▶ DO THIS
Set down the material exactly as given, please, from its first line through the line that includes "COL = sc.collection".

--- Start of RECORDED INFORMATION ---

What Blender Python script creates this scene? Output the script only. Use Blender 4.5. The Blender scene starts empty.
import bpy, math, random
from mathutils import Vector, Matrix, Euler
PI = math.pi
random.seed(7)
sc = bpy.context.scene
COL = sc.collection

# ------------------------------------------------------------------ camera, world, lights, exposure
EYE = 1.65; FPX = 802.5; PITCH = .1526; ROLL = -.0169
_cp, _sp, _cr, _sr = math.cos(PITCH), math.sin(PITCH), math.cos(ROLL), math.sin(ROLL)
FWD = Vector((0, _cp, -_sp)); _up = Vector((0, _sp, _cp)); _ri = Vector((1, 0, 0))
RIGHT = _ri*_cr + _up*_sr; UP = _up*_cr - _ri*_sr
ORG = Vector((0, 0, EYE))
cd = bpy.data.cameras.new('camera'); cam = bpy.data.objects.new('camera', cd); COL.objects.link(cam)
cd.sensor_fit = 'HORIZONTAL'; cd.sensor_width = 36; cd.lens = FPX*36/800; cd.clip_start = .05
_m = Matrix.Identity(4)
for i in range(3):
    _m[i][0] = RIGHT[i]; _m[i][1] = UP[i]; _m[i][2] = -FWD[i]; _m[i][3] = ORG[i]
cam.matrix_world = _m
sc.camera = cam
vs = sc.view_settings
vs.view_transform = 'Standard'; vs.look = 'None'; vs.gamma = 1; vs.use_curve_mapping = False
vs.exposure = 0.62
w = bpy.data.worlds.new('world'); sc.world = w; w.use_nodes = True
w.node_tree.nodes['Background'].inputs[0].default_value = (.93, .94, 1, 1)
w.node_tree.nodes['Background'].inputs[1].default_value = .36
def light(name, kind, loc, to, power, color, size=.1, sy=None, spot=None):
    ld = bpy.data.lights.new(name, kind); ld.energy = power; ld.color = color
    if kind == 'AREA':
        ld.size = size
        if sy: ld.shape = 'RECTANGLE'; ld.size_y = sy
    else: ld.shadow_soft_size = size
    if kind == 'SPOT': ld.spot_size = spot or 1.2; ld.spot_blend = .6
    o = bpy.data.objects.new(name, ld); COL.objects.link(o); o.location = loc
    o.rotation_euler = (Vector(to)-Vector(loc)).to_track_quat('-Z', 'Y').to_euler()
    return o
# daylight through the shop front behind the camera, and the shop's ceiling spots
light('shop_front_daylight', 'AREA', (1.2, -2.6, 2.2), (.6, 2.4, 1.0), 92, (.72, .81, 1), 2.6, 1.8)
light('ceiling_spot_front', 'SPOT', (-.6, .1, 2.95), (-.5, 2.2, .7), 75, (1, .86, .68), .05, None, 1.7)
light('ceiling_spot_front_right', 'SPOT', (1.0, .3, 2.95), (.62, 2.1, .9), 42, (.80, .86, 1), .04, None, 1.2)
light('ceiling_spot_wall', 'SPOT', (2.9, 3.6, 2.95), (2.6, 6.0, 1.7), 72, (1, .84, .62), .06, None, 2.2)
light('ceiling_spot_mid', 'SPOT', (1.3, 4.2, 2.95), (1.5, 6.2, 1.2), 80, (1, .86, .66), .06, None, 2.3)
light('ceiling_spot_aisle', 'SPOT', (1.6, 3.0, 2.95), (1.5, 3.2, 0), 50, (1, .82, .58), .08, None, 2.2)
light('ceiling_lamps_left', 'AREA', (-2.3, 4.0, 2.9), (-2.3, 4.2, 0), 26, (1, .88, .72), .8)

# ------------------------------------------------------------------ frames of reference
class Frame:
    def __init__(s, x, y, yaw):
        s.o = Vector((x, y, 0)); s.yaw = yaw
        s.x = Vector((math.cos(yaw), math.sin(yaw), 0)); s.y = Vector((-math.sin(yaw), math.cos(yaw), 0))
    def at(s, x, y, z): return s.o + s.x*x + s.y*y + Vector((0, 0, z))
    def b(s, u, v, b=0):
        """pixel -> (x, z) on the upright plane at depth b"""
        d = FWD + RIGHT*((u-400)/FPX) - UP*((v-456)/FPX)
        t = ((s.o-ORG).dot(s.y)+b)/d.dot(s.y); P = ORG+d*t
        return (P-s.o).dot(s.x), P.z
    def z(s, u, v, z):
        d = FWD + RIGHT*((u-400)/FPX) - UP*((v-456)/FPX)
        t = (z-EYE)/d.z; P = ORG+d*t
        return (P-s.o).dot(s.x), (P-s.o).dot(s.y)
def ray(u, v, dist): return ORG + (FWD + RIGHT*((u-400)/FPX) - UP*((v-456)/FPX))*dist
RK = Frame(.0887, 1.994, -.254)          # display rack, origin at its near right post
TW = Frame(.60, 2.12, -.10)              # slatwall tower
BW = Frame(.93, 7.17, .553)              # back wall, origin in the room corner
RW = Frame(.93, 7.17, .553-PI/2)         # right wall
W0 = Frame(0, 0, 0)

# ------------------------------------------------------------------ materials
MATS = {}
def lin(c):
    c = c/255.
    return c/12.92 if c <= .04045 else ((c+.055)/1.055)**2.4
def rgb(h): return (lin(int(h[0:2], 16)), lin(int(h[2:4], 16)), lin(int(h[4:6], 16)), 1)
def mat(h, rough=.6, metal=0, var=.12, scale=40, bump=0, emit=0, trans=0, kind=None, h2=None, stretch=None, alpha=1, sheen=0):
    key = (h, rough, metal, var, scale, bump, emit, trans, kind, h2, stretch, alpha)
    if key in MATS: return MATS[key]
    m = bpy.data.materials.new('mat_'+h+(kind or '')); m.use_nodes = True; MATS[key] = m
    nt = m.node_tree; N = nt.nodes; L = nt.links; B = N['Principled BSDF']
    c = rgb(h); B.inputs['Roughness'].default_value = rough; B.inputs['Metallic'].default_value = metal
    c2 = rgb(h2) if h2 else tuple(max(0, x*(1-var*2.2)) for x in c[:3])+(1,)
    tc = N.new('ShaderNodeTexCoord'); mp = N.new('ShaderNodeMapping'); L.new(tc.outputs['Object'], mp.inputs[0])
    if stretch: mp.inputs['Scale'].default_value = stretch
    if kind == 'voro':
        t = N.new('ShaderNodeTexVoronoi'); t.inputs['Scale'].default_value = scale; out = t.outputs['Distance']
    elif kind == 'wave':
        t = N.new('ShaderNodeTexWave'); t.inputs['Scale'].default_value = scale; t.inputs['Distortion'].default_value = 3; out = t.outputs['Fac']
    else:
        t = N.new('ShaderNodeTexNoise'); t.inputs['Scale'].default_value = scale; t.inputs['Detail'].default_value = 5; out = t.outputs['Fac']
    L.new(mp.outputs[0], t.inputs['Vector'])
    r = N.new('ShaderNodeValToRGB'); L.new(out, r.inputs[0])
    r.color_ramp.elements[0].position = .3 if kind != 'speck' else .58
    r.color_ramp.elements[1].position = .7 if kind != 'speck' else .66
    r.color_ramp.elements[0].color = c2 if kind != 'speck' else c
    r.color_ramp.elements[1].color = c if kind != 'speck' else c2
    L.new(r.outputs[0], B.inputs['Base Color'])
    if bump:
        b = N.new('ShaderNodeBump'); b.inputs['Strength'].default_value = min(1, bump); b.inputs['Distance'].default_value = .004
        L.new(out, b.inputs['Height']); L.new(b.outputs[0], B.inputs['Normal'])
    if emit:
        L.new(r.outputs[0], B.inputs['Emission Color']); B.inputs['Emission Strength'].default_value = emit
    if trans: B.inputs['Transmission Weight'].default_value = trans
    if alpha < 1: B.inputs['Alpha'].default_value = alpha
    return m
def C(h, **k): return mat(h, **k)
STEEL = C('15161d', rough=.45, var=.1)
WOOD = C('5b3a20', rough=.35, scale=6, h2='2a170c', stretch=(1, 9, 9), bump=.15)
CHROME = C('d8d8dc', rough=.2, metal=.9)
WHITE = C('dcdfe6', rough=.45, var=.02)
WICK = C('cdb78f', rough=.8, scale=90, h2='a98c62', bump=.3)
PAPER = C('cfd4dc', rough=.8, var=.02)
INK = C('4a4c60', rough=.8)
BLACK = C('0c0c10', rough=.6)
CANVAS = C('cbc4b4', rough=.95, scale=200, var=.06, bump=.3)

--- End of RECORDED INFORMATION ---

▶ RESPONSE TO THIS TASK
What Blender Python script creates this scene? Output the script only. Use Blender 4.5. The Blender scene starts empty.
import bpy, math, random
from mathutils import Vector, Matrix, Euler
PI = math.pi
random.seed(7)
sc = bpy.context.scene
COL = sc.collection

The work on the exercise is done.